*Instructions for the task*
Go through the listing and return every line with "scene" in it.

*Dataset section*

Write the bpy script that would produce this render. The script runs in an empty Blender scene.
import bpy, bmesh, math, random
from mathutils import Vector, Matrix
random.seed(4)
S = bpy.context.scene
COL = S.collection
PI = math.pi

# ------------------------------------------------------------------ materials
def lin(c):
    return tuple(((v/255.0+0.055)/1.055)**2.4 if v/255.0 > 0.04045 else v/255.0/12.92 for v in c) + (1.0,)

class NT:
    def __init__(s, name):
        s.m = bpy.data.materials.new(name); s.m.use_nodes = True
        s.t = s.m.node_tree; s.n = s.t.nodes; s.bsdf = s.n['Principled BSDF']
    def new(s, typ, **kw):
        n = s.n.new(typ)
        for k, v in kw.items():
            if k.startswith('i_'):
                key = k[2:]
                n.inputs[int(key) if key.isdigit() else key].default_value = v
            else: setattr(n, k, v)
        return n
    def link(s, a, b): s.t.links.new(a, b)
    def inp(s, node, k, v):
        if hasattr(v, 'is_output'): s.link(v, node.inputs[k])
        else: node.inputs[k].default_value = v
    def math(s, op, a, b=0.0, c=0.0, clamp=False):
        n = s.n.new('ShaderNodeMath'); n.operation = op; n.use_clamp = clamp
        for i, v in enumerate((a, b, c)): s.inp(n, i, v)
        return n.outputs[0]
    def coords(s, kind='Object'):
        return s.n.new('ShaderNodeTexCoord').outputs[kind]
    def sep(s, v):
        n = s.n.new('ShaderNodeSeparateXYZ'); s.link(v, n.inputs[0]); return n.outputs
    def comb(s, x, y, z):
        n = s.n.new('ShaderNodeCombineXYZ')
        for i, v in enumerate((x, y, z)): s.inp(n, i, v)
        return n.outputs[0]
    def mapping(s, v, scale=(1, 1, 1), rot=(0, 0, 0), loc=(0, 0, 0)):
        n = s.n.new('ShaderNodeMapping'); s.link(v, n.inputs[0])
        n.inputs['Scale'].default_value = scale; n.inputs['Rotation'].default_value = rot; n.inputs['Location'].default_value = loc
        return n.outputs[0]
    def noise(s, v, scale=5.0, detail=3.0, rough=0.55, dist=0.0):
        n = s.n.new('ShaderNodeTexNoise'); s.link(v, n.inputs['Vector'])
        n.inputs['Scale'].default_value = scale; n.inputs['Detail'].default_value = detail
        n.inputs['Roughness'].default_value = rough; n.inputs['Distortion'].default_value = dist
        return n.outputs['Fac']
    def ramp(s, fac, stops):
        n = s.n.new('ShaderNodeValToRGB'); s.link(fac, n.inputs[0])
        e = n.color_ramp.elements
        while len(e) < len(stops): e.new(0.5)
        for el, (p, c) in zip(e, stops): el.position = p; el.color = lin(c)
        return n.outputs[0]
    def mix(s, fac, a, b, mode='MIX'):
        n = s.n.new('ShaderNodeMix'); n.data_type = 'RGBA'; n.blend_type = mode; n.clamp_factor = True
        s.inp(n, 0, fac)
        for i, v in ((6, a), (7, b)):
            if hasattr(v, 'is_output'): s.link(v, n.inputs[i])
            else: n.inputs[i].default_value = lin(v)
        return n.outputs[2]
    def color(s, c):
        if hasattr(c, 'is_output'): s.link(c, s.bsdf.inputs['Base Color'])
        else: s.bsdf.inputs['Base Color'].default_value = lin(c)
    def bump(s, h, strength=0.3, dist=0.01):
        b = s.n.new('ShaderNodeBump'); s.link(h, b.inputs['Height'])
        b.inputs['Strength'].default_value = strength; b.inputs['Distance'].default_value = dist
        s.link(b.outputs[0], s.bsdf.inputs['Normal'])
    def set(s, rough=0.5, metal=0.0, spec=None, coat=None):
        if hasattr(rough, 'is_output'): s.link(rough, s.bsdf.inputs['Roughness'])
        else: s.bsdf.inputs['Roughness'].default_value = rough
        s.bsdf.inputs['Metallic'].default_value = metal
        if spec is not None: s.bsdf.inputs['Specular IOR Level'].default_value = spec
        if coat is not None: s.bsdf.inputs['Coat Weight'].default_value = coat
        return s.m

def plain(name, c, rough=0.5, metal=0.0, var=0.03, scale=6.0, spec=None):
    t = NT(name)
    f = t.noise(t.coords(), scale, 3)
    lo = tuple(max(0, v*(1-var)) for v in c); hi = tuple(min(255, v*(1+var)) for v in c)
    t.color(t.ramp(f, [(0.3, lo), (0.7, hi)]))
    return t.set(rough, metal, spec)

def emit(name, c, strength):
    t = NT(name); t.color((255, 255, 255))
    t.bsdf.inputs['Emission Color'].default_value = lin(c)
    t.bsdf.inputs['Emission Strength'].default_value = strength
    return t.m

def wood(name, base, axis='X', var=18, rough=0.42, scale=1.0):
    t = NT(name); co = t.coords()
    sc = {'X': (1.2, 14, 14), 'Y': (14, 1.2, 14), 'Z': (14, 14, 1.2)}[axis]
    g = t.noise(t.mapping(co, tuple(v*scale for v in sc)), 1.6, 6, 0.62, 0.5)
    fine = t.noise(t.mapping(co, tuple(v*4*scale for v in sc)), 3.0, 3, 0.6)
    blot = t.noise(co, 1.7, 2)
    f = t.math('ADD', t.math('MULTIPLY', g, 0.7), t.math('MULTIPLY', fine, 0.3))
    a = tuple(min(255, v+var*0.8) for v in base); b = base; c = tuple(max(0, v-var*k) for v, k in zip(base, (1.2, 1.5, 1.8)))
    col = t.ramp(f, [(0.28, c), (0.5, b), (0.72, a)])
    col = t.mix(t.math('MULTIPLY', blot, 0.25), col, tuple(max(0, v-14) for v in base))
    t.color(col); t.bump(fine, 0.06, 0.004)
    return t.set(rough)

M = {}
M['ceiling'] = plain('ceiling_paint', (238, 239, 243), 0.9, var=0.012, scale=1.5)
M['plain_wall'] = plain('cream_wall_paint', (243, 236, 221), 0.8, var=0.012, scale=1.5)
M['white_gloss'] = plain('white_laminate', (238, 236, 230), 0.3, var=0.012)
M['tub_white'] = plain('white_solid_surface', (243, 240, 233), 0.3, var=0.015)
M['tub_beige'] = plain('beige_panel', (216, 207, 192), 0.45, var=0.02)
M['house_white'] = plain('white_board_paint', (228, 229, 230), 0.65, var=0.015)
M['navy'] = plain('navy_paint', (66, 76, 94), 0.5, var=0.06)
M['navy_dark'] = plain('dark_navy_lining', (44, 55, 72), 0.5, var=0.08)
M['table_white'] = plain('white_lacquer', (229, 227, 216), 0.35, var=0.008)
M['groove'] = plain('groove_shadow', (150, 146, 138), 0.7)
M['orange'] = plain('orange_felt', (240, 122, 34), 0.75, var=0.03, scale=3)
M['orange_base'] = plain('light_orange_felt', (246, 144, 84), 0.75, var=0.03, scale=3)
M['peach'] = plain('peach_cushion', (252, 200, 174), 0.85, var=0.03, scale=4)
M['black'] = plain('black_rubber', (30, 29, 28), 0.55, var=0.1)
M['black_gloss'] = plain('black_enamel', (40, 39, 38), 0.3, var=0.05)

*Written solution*
Write the bpy script that would produce this render. The script runs in an empty Blender scene.
S = bpy.context.scene